Photocatalytic conversion of CO₂ into value-added products is considered a sustainable strategy to mitigate CO₂ over-emission. However, achieving favorable performance generally relies on valuable additives such as sacrificial organic electron donors, which, in turn, limit its applicability. In this study, we tested dissolved effluent organic matter (dE_fOM) derived from domestic wastewater as an alternative hole scavenger during CO₂ photoreduction over a ternary photocatalyst (CTF-1–Bi–BiOBr) composed of CTF-1, Bi, and BiOBr. Impressively, the optimal CTF-1–Bi–BiOBr catalyst demonstrated remarkable dE_fOM degradation and CO production (2.933 μmol g⁻¹ h⁻¹) in a cascading oxic–anoxic photocatalytic process. This enhanced activity was attributed to the establishment of an S-scheme structure between CTF-1 and BiOBr, with Bi-metal serving as the carrier recombination centre, allowing holes and electrons with greater redox capacity to be retained.
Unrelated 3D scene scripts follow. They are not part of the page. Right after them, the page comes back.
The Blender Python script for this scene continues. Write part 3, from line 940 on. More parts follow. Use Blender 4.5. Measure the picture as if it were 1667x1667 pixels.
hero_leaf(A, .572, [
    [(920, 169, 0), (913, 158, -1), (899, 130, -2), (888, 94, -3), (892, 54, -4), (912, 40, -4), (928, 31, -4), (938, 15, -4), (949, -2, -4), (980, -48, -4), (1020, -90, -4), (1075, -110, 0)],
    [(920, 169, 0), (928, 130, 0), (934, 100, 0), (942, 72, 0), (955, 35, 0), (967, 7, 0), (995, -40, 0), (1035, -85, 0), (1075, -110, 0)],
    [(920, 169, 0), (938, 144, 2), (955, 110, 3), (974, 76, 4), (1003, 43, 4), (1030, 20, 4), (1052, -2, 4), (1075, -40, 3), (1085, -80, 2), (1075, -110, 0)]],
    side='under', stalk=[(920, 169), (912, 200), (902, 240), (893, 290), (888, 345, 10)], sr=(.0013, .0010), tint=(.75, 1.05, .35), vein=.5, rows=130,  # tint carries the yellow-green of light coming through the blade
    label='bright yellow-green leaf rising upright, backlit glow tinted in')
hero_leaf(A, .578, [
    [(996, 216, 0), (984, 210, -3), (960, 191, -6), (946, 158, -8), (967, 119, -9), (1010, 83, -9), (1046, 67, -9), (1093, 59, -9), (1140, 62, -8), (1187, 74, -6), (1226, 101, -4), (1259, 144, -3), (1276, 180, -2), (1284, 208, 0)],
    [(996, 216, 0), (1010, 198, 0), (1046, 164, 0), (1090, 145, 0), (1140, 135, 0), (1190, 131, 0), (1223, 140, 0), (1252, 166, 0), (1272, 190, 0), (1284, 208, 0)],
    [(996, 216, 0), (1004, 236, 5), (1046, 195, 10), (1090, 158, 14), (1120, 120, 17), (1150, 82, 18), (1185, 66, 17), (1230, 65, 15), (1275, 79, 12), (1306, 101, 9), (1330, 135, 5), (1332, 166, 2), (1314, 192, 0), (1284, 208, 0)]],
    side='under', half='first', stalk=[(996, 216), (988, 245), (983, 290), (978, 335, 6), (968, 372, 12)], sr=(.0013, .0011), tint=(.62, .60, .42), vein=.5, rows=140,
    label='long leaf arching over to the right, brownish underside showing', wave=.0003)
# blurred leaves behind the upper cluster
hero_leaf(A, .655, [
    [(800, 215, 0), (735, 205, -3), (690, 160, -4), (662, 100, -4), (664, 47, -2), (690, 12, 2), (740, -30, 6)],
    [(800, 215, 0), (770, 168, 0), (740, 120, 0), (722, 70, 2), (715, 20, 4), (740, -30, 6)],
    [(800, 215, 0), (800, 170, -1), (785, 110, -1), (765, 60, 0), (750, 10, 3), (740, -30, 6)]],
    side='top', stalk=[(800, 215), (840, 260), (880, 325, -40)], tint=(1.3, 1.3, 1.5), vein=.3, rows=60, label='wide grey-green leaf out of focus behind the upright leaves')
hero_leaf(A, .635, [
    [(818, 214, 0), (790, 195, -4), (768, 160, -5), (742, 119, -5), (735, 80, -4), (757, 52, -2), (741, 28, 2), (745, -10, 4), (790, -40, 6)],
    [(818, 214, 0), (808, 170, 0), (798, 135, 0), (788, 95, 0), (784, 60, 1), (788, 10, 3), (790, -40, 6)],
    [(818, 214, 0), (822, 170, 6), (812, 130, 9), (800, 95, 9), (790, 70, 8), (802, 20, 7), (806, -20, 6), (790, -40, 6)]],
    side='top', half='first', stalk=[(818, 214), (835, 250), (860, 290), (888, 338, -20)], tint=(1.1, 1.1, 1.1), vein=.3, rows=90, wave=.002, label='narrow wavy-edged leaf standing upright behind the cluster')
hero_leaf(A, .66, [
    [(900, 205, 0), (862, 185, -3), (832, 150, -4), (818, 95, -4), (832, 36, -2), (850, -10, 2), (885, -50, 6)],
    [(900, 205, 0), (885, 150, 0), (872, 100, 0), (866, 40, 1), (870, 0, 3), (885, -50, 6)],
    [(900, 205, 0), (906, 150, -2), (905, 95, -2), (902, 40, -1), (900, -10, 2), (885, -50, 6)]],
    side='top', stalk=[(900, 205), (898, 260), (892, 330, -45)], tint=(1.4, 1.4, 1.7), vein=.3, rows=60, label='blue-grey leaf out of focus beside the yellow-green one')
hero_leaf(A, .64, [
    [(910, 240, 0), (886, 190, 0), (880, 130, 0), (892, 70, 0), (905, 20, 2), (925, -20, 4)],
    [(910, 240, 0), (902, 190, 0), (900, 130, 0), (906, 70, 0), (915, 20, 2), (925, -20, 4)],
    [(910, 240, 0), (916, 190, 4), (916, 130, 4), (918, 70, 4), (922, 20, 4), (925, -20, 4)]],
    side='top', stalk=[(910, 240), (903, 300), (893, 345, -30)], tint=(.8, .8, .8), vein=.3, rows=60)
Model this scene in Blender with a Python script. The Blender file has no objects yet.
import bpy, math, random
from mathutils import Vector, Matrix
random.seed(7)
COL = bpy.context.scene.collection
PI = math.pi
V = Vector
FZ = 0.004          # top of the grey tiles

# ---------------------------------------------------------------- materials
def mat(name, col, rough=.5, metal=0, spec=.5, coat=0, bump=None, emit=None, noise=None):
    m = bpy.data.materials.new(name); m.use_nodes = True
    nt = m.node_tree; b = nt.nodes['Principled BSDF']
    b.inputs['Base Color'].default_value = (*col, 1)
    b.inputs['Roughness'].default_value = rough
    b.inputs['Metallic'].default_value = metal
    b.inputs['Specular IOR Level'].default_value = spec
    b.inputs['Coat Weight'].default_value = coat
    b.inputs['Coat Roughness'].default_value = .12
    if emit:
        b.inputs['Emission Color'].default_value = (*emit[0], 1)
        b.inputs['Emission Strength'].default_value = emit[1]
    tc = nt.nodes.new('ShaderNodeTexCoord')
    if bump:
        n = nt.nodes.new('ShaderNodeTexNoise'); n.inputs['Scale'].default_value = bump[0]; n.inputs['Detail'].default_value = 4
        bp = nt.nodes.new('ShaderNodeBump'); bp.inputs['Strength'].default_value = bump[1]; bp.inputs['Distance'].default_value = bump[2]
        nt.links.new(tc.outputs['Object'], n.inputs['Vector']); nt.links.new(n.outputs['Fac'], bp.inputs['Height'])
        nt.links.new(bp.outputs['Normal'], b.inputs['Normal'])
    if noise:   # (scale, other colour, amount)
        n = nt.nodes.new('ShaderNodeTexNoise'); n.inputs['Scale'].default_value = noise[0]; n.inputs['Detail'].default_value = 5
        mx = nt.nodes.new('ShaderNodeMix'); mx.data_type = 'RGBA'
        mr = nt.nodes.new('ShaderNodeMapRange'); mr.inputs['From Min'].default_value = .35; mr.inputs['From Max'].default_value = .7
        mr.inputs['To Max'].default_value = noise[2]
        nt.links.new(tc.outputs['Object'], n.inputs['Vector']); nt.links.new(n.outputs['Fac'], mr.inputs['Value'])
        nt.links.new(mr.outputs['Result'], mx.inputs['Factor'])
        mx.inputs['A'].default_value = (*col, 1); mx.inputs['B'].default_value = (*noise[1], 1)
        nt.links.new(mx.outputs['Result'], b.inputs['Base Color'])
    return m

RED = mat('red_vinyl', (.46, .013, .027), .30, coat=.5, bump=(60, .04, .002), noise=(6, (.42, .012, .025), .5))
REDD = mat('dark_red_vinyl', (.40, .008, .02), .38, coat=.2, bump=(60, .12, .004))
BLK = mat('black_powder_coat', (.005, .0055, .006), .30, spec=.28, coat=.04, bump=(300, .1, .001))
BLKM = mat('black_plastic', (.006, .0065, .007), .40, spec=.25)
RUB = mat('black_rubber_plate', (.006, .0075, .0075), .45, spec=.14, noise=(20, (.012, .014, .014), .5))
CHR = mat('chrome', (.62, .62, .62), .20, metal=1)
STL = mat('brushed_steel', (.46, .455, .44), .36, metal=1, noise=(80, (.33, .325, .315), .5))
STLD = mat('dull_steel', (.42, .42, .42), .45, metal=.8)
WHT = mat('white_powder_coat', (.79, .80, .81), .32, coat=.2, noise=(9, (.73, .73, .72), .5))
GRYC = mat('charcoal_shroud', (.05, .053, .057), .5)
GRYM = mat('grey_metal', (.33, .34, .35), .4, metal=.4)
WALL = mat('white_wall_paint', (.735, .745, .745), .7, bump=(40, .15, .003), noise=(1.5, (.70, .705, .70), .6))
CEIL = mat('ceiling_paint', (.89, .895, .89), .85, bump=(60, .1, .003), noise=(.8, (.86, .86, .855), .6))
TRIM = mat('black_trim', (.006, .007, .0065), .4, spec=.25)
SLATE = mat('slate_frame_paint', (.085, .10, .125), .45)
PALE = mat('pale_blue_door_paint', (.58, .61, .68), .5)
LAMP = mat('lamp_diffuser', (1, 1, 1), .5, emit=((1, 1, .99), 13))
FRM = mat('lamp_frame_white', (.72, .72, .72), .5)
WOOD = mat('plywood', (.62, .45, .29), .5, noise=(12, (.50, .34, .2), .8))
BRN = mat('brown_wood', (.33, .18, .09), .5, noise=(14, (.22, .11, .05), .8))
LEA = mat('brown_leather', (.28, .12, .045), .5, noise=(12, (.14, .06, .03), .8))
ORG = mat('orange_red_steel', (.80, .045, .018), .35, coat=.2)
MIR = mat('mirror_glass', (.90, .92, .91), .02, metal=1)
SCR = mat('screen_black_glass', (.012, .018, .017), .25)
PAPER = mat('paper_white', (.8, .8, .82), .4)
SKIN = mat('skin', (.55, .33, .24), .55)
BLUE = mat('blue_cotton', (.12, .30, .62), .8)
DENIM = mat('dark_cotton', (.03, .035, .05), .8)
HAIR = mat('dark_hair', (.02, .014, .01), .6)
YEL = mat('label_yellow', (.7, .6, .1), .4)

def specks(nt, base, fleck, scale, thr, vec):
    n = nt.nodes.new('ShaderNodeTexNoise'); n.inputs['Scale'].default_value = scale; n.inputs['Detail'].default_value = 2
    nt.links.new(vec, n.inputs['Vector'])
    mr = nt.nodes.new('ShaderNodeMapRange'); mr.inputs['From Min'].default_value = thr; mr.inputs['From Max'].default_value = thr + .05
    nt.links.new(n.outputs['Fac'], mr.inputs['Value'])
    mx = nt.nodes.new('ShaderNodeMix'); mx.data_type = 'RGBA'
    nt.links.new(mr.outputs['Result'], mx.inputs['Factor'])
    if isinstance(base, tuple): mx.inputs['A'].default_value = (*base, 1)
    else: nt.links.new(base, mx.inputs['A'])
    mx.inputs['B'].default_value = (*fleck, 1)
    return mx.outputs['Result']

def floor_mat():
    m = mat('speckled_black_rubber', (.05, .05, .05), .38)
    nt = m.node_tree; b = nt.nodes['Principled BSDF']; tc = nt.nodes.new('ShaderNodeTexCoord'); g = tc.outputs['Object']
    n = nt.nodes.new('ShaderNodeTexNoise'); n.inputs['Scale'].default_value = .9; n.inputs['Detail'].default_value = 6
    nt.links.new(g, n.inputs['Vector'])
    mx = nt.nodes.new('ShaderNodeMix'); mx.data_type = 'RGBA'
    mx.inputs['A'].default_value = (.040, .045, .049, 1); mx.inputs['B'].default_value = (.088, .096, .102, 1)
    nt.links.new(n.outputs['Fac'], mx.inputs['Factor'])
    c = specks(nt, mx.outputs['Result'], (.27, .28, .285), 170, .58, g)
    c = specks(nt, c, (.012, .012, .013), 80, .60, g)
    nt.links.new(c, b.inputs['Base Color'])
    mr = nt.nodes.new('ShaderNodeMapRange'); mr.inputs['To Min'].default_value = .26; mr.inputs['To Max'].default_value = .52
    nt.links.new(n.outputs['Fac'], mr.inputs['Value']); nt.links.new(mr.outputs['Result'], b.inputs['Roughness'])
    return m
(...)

Importantly, we discovered that smaller intermediates formed during the oxic stage can serve as extraordinary electron donors in the succeeding anoxic stage. Spectroscopic and electrochemical characterization techniques revealed that pre-oxidized dE_fOM was more effective in preventing the recombination of photoinduced carriers compared to untreated dE_fOM, highlighting its improved electron donating propensity. This study provides innovative insights for simultaneously achieving wastewater purification and carbon emission reduction through a more economical pathway.